Problem statement »
Filter the records below down to lines containing "More".

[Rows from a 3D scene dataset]
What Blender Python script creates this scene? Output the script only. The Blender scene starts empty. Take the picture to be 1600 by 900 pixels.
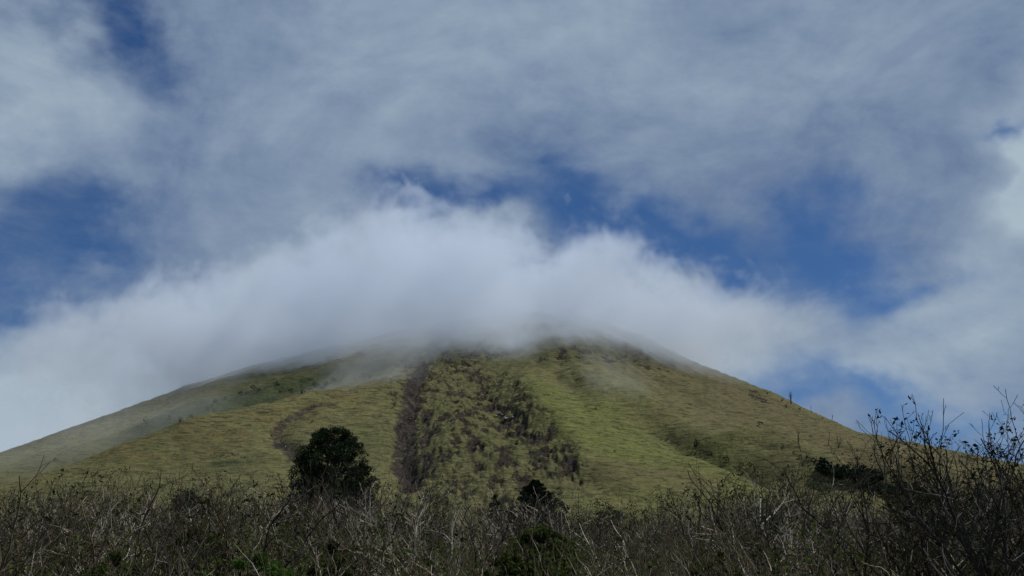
import bpy, math, random
import numpy as np
from mathutils import Vector, Matrix
from math import radians, sin, cos, tan, atan2, sqrt, pi

random.seed(7)
RNG = np.random.default_rng(11)
sc = bpy.context.scene
col = sc.collection

# ------------------------------------------------------------------ camera
PITCH = radians(14.5)
HFOV = radians(45.0)
F = 800.0 / tan(HFOV / 2)              # focal length in photo pixels (1600 wide)
cam_d = bpy.data.cameras.new("camera")
cam = bpy.data.objects.new("camera", cam_d)
col.objects.link(cam)
cam.location = (0, 0, 0)
cam.rotation_euler = (pi / 2 + PITCH, 0, 0)
cam_d.sensor_width = 36.0
cam_d.lens = 18.0 / tan(HFOV / 2)
cam_d.clip_start = 0.5
cam_d.clip_end = 30000.0
sc.camera = cam


def ray(px, py):
    u = (px - 800.0) / F
    v = (450.0 - py) / F
    return np.array([u, cos(PITCH) - v * sin(PITCH), sin(PITCH) + v * cos(PITCH)])


def at(px, py, Y):
    d = ray(px, py)
    return d * (Y / d[1])


def azel(px, py):
    d = ray(px, py)
    return atan2(d[0], d[1]), atan2(d[2], sqrt(d[0] ** 2 + d[1] ** 2))


# ------------------------------------------------------------------ light
SUN_EL = radians(56)
SUN_AZ = radians(72)                   # clockwise from +Y, towards the right of the view
sund = bpy.data.lights.new("sun", "SUN")
sund.energy = 3.9
sund.angle = radians(0.6)
sund.color = (1.0, 0.965, 0.91)
sun = bpy.data.objects.new("sun", sund)
col.objects.link(sun)
sdir = Vector((sin(SUN_AZ) * cos(SUN_EL), cos(SUN_AZ) * cos(SUN_EL), sin(SUN_EL)))
sun.rotation_euler = sdir.to_track_quat('Z', 'Y').to_euler()
sun.location = (200, 100, 600)

sc.view_settings.view_transform = 'Standard'
sc.view_settings.look = 'None'
sc.view_settings.gamma = 1.0
sc.view_settings.use_curve_mapping = False
sc.view_settings.exposure = 0.1

sc.render.engine = 'CYCLES'
cy = sc.cycles
cy.use_denoising = True
cy.denoiser = 'OPENIMAGEDENOISE'
cy.max_bounces = 10
cy.diffuse_bounces = 2
cy.glossy_bounces = 1
cy.transmission_bounces = 2
cy.transparent_max_bounces = 16
cy.volume_bounces = 10
cy.volume_step_rate = 0.35
cy.volume_max_steps = 512
cy.use_adaptive_sampling = True
cy.adaptive_threshold = 0.02


# ------------------------------------------------------------------ node helpers
class NT:
    def __init__(self, tree):
        self.t = tree
        self.t.nodes.clear()

    def n(self, kind, **kw):
        nd = self.t.nodes.new(kind)
        for k, v in kw.items():
            setattr(nd, k, v)
        return nd

    def put(self, sock, v):
        if isinstance(v, bpy.types.NodeSocket):
            self.t.links.new(v, sock)
        elif v is not None:
            sock.default_value = v

    def m(self, op, a, b=None, c=None, clamp=False):
        nd = self.n('ShaderNodeMath', operation=op, use_clamp=clamp)
        self.put(nd.inputs[0], a)
        if b is not None: self.put(nd.inputs[1], b)
        if c is not None: self.put(nd.inputs[2], c)
        return nd.outputs[0]

    def ss(self, x, a, b, lo=0.0, hi=1.0):
        nd = self.n('ShaderNodeMapRange', interpolation_type='SMOOTHSTEP')
        self.put(nd.inputs[0], x); self.put(nd.inputs[1], a); self.put(nd.inputs[2], b)
        self.put(nd.inputs[3], lo); self.put(nd.inputs[4], hi)
        return nd.outputs[0]

    def noise(self, vec, scale, detail=4, rough=0.5, dist=0.0, out=0):
        nd = self.n('ShaderNodeTexNoise')
        self.put(nd.inputs['Vector'], vec)
        nd.inputs['Scale'].default_value = scale
        nd.inputs['Detail'].default_value = detail
        nd.inputs['Roughness'].default_value = rough
        nd.inputs['Distortion'].default_value = dist
        return nd.outputs[out]

    def mapping(self, vec, loc=(0, 0, 0), rot=(0, 0, 0), scale=(1, 1, 1), kind='POINT'):
        nd = self.n('ShaderNodeMapping', vector_type=kind)
        self.put(nd.inputs['Vector'], vec)
        nd.inputs['Location'].default_value = loc
        nd.inputs['Rotation'].default_value = rot
        nd.inputs['Scale'].default_value = scale
        return nd.outputs[0]

    def mix(self, f, a, b, blend='MIX'):
        nd = self.n('ShaderNodeMix', data_type='RGBA', blend_type=blend)
        self.put(nd.inputs[0], f)
        self.put(nd.inputs[6], a if isinstance(a, bpy.types.NodeSocket) else (*a, 1))
        self.put(nd.inputs[7], b if isinstance(b, bpy.types.NodeSocket) else (*b, 1))
        return nd.outputs[2]

    def curve(self, x, pts, x0, x1, y0, y1):
        """piecewise curve y(x); returns the value in real units"""
        mr = self.n('ShaderNodeMapRange', clamp=True)
        self.put(mr.inputs[0], x); mr.inputs[1].default_value = x0; mr.inputs[2].default_value = x1
        fc = self.n('ShaderNodeFloatCurve')
        self.put(fc.inputs['Value'], mr.outputs[0])
        c = fc.mapping.curves[0]
        P = [((px - x0) / (x1 - x0), (py - y0) / (y1 - y0)) for px, py in pts]
        c.points[0].location = P[0]
        c.points[1].location = P[-1]
        for p in P[1:-1]:
            c.points.new(*p)
        fc.mapping.update()
        return self.m('MULTIPLY_ADD', fc.outputs[0], (y1 - y0), y0)


def srgb(r, g, b):
    f = lambda c: ((c / 255 + 0.055) / 1.055) ** 2.4 if c > 10 else c / 255 / 12.92
    return (f(r), f(g), f(b))


# ------------------------------------------------------------------ world: blue sky and the high, far cloud sheets
world = bpy.data.worlds.new("World")
sc.world = world
world.use_nodes = True
W = NT(world.node_tree)
geo = W.n('ShaderNodeTexCoord').outputs['Generated']
sky = W.n('ShaderNodeTexSky', sky_type='NISHITA')
sky.sun_disc = False
sky.sun_elevation = SUN_EL
sky.sun_rotation = SUN_AZ
sky.altitude = 1800
sky.air_density = 1.0
sky.dust_density = 0.15
sky.ozone_density = 3.0
skyc = W.mix(1.0, sky.outputs[0], (0.26, 0.40, 0.56), 'MULTIPLY')
sep = W.n('ShaderNodeSeparateXYZ'); W.put(sep.inputs[0], geo)
az = W.m('ARCTAN2', sep.outputs[0], sep.outputs[1])
el = W.m('ARCSINE', sep.outputs[2])
comb = W.n('ShaderNodeCombineXYZ')
W.put(comb.inputs[0], az); W.put(comb.inputs[1], el)
# warp of the layout so that no blob keeps a clean outline
nw = W.noise(W.mapping(geo, scale=(1, 1, 1.5)), 7.0, 4, 0.55, 0.0, out=1)
vm = W.n('ShaderNodeVectorMath', operation='SUBTRACT'); W.put(vm.inputs[0], nw); vm.inputs[1].default_value = (0.5, 0.5, 0.5)
vm2 = W.n('ShaderNodeVectorMath', operation='MULTIPLY_ADD')
W.put(vm2.inputs[0], vm.outputs[0]); vm2.inputs[1].default_value = (0.17, 0.12, 0.0); W.put(vm2.inputs[2], comb.outputs[0])
pos = vm2.outputs[0]


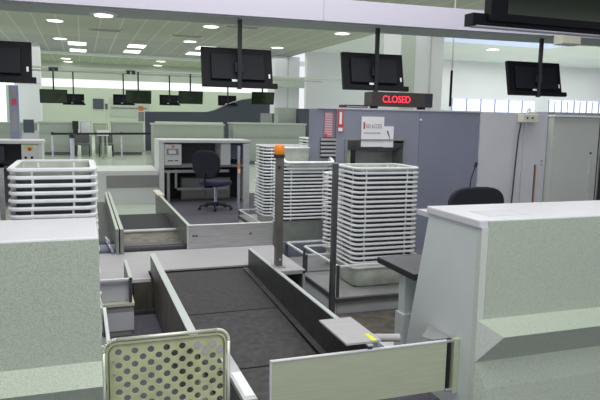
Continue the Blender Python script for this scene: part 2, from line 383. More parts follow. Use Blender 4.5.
# pictures/panels on far wall
tag(B(.8,1.5,45.02,45.1,1.9,2.6).build('wall_box','slate'), 'small dark square panel on the pale green far wall', 'panel')
t = thing('wall_sign', 'pale wide sign board with grey lines on pale green far wall', 'sign', (3.2,45,0))
B(1.9,4.6,45.03,45.1,1.4,2.7).build('board', 'mint_top', t); B(2.0,4.4,45.0,45.03,1.95,2.05).build('line','hood',t)

def barrier_post(x, y, lab, h=.97, belt_to=None, r=.03):
    t = thing('barrier_post', lab, 'barrier post', (x,y,0), 'retractable belt barrier posts')
    MB().lathe([(.17,0),(.17,.015),(.05,.03),(.0301,.04)], (x,y)).build('base', 'chrome', t)
    MB().tube((x,y,.02),(x,y,h-.08),r).build('pole', 'chrome', t)
    MB().tube((x,y,h-.1),(x,y,h),r*1.35).build('head', 'black', t)
    if belt_to:
        dx, dy = belt_to[0]-x, belt_to[1]-y
        MB().poly([(x,y,h-.09),(x+dx,y+dy,h-.09),(x+dx,y+dy,h-.02),(x,y,h-.02)], [(0,1,2,3)]).build('belt', 'black', t)
barrier_post(-.9,21.5,'chrome barrier post at left end of the black belt', belt_to=(1.31,22.2))
barrier_post(1.31,22.2,'chrome barrier post under the middle of the black belt', belt_to=(3.2,23))
barrier_post(3.2,23,'chrome barrier post at right end of the black belt')
barrier_post(-.22,15.7,'thicker chrome barrier post standing nearest, left of centre', h=1.1, r=.045)
t = thing('tall_pole', 'thin tall pale pole standing on the pale floor behind the barrier belt', 'pole', (.86,23.2,0))
MB().lathe([(.2,0),(.2,.02),(.02,.05)], (.86,23.2)).build('base', 'olive_steel', t); MB().tube((.86,23.2,.03),(.86,23.2,1.75),.02).build('pole', 'olive_steel', t); MB().tube((.86,23.2,1.75),(.86,23.2,1.95),.05).build('lamp_head', 'brown_steel', t)
tag(B(-.45,-.2,19.3,19.6,0,.14).build('floor_box','white',bevel=.01), 'small white box on the pale floor near the barrier', 'box')
# left dark sign post
t = thing('sign_post', 'blue grey sign post with red panel beside the left window', 'sign', (-1.1,12,0))
B(-1.19,-1.04,12,12.1,0,2.06).build('post', 'frame_blue', t); B(-1.15,-1.07,11.99,12.0,1.72,1.82).build('red_panel', 'red', t); B(-1.15,-1.07,11.99,12.0,1.25,1.6).build('notice', 'mid_grey', t); B(-1.15,-1.07,11.99,12.0,1.85,2.0).build('notice', 'mid_grey', t)
B(-1.2,-1.03,11.98,12.12,0,.04).build('foot','steel',t)
t = thing('info_kiosk', 'small grey kiosk behind left check-in desk beside the column', 'kiosk', (-1.35,18,0))
B(-1.5,-1.1,18,18.3,0,1.1).build('body', 'part_pale', t); B(-1.46,-1.2,17.98,18.05,1.05,1.4).build('screen', 'slate', t)

# ------------------------------------------------------------------ far check-in desks
def machine(t, x0, x1, y, z0, z1, emblem='orange', screen=True):
    m = B(x0,x1,y,y+.25,z0,z1).build('equipment_panel', 'desk_white', t, .01)
    w = x1-x0; 
    if screen:
        B(x0+.14*w,x0+.82*w,y-.012,y,z0+.5*(z1-z0),z0+.78*(z1-z0)).build('screen', 'mid_grey', m)
        B(x0+.24*w,x0+.66*w,y-.016,y-.012,z0+.55*(z1-z0),z0+.72*(z1-z0)).build('display', 'paper', m)
        B(x0+.2*w,x0+.5*w,y-.01,y,z0+.2*(z1-z0),z0+.24*(z1-z0)).build('slot', 'ink', m); B(x0+.6*w,x0+.8*w,y-.01,y,z0+.2*(z1-z0),z0+.24*(z1-z0)).build('slot', 'ink', m)
        B(x0+.42*w,x0+.58*w,y-.01,y,z0+.84*(z1-z0),z0+.93*(z1-z0)).build('emblem', emblem, m)
    else:
        B(x0+.2*w,x0+.7*w,y-.01,y,z0+.78*(z1-z0),z0+.92*(z1-z0)).build('sticker', 'yellow', m); B(x0+.4*w,x0+.6*w,y-.014,y,z0+.72*(z1-z0),z0+.86*(z1-z0)).build('sticker', 'red', m)
        for a, b in ((.25,.4),(.62,.4),(.25,.12)): MB().tube((x0+a*w,y-.008,z0+b*(z1-z0)),(x0+a*w,y+.01,z0+b*(z1-z0)),.022).build('button', 'ink', m)
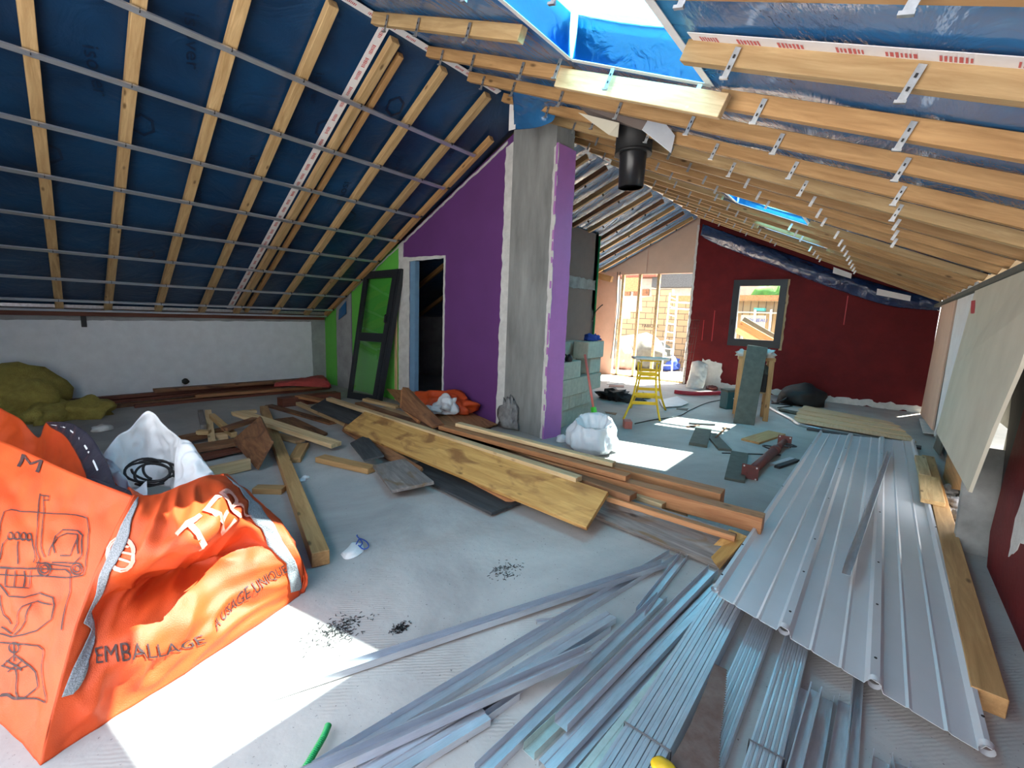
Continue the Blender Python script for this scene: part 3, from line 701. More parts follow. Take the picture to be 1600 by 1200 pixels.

Solution for this problem »
Continue the Blender Python script for this scene: part 2, from line 383. More parts follow. Use Blender 4.5.
Continue the Blender Python script for this scene: part 3, from line 701. More parts follow. Take the picture to be 1600 by 1200 pixels.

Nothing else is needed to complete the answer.